▶ **Directions for this task**: Go through the lines below. Copy those with "empty".

▶ **Information supplied**:
──────────────────────────────
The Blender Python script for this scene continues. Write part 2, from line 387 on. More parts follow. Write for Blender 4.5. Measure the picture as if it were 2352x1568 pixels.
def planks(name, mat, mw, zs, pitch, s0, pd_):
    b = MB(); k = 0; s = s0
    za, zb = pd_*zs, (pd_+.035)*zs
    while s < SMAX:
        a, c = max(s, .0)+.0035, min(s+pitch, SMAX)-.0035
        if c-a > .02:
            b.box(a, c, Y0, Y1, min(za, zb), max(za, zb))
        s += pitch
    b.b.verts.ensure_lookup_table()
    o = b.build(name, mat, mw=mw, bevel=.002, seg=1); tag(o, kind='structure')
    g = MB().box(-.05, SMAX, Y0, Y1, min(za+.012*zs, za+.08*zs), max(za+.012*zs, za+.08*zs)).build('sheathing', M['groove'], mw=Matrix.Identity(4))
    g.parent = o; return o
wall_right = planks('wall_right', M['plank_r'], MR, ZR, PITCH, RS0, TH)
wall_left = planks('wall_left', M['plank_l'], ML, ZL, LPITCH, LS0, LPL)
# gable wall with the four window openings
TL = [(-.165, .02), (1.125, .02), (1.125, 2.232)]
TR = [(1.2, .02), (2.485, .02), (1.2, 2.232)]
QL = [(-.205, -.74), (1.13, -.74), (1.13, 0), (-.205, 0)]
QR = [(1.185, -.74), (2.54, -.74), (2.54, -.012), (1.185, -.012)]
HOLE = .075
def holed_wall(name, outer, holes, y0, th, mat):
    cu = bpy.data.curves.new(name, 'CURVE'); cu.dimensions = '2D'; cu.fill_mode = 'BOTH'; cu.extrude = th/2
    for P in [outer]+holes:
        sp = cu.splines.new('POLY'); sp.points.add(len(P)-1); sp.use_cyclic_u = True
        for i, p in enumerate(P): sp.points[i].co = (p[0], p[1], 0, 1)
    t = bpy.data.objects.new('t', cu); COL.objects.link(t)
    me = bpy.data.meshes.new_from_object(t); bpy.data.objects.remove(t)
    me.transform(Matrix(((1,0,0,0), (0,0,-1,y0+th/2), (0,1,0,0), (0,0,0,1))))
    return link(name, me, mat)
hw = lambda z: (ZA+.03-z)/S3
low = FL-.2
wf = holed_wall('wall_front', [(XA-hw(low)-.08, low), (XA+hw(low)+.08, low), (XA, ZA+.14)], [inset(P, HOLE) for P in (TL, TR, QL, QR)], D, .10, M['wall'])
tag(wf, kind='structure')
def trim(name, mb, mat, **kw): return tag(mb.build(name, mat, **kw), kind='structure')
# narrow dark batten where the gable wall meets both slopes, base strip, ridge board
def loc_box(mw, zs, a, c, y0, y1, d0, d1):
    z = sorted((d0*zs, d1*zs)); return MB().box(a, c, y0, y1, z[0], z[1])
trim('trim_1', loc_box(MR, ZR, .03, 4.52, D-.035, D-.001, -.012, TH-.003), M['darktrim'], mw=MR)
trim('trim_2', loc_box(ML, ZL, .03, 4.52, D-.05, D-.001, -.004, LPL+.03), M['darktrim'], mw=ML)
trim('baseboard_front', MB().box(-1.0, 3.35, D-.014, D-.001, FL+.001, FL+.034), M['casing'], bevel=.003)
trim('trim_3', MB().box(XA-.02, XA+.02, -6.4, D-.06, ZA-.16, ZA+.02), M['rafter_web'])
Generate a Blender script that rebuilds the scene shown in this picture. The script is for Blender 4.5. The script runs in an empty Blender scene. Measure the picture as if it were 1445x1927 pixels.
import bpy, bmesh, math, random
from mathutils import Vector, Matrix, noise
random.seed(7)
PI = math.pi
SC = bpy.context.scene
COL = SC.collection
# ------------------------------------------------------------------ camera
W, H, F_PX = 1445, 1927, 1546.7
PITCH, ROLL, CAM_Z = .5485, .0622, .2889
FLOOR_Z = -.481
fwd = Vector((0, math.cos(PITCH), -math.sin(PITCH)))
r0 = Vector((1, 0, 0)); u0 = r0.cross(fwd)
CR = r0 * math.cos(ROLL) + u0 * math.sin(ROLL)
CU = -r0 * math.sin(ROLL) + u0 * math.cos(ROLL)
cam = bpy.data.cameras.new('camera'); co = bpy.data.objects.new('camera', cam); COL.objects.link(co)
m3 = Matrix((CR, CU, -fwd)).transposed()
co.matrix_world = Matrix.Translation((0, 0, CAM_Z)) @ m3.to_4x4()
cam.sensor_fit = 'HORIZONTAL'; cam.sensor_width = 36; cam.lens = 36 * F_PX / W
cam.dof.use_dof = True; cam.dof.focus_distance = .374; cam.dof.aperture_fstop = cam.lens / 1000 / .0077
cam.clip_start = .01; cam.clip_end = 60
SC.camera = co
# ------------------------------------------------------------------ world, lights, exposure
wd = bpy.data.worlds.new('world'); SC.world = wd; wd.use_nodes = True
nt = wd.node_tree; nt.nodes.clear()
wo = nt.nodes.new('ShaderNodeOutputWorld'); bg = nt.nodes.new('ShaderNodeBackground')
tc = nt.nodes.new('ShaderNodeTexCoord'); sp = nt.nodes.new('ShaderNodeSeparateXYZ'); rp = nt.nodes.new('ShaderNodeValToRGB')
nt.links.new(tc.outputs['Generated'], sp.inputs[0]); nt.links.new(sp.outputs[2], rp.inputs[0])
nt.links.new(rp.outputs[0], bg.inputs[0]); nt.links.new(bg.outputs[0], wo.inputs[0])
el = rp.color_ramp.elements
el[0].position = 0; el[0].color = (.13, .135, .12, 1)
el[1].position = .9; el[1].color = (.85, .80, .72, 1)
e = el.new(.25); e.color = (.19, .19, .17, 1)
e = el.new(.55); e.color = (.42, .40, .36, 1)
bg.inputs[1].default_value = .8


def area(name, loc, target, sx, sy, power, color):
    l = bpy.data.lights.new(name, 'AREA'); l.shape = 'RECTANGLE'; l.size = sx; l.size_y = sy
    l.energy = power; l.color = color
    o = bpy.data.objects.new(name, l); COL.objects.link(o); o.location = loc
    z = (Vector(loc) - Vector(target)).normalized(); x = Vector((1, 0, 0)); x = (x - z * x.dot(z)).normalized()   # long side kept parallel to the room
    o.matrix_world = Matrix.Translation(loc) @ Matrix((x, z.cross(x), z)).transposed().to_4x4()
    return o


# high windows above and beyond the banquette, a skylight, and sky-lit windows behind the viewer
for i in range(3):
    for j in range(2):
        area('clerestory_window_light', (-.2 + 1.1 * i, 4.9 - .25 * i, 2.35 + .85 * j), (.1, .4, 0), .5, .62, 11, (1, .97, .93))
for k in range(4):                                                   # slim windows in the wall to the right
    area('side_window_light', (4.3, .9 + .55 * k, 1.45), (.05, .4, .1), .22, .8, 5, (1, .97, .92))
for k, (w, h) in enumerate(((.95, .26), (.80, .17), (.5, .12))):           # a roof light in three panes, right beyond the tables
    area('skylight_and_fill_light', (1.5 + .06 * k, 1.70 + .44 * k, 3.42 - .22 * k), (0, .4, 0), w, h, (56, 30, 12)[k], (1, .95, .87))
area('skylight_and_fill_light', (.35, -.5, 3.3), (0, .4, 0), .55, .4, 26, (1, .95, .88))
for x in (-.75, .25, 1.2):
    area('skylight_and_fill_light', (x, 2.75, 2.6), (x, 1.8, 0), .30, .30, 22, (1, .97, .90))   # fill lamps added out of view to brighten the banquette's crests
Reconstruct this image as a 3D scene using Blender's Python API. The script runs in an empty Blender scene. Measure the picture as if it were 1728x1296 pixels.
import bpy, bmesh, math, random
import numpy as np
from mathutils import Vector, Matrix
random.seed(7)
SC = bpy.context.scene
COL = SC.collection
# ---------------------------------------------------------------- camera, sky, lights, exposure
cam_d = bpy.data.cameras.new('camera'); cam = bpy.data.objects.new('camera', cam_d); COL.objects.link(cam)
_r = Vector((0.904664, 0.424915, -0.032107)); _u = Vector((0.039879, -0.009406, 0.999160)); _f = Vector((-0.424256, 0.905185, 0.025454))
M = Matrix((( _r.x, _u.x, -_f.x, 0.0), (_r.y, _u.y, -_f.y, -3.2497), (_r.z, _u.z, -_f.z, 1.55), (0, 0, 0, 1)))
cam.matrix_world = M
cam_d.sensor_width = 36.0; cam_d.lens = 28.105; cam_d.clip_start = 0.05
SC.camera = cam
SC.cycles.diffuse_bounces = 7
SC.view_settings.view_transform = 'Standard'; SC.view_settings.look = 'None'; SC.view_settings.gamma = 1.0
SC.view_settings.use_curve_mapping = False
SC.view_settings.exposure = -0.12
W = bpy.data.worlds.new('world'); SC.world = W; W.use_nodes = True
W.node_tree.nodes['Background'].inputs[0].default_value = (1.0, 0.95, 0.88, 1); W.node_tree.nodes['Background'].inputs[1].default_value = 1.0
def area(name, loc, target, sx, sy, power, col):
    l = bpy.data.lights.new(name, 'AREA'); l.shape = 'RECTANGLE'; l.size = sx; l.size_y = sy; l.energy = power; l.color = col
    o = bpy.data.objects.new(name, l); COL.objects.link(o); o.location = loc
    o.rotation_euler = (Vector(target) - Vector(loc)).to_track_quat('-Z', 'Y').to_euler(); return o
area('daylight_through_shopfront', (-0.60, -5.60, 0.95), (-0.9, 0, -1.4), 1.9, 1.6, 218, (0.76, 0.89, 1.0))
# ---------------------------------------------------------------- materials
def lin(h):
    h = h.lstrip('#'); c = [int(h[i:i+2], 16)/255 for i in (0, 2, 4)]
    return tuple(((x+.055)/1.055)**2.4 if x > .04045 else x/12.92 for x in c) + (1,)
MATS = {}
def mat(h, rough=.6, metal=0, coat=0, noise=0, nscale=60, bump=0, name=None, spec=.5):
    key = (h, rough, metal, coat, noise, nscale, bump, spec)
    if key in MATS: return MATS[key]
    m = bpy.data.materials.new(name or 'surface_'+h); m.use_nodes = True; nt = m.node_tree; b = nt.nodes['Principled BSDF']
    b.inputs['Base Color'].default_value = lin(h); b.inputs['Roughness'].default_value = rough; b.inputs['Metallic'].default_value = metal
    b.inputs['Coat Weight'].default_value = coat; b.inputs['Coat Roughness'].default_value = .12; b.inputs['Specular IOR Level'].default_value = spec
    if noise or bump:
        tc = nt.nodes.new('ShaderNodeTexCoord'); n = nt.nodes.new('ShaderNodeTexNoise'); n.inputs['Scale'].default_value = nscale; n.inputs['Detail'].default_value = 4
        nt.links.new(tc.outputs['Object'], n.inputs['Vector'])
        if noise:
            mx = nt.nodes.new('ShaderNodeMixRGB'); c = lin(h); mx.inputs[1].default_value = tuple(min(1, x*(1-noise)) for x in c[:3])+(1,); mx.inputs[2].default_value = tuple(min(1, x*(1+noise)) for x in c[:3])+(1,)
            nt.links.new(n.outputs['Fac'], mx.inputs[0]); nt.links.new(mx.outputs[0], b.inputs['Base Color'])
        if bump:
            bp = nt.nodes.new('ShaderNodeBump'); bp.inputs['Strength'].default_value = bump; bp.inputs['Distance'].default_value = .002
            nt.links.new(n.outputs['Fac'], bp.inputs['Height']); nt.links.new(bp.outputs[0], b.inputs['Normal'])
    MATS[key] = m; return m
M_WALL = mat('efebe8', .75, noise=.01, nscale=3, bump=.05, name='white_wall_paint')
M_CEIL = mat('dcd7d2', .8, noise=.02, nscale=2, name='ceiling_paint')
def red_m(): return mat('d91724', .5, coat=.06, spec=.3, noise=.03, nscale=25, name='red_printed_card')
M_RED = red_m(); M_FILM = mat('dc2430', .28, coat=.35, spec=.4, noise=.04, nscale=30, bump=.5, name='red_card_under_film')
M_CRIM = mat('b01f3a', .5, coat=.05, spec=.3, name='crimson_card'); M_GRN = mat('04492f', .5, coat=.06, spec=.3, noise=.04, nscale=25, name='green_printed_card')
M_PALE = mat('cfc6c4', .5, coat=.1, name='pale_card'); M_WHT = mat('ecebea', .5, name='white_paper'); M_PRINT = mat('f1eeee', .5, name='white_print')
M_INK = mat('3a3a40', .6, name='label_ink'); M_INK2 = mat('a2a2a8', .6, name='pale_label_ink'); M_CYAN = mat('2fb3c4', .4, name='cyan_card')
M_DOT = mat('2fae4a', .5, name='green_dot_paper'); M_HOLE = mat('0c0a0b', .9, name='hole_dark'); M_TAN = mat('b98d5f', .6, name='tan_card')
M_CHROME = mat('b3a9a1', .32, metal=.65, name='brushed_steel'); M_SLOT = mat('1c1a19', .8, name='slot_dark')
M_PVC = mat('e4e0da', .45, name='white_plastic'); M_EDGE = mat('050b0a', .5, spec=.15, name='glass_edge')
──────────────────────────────
▶ **Written reply**:
Generate a Blender script that rebuilds the scene shown in this picture. The script is for Blender 4.5. The script runs in an empty Blender scene. Measure the picture as if it were 1445x1927 pixels.
Reconstruct this image as a 3D scene using Blender's Python API. The script runs in an empty Blender scene. Measure the picture as if it were 1728x1296 pixels.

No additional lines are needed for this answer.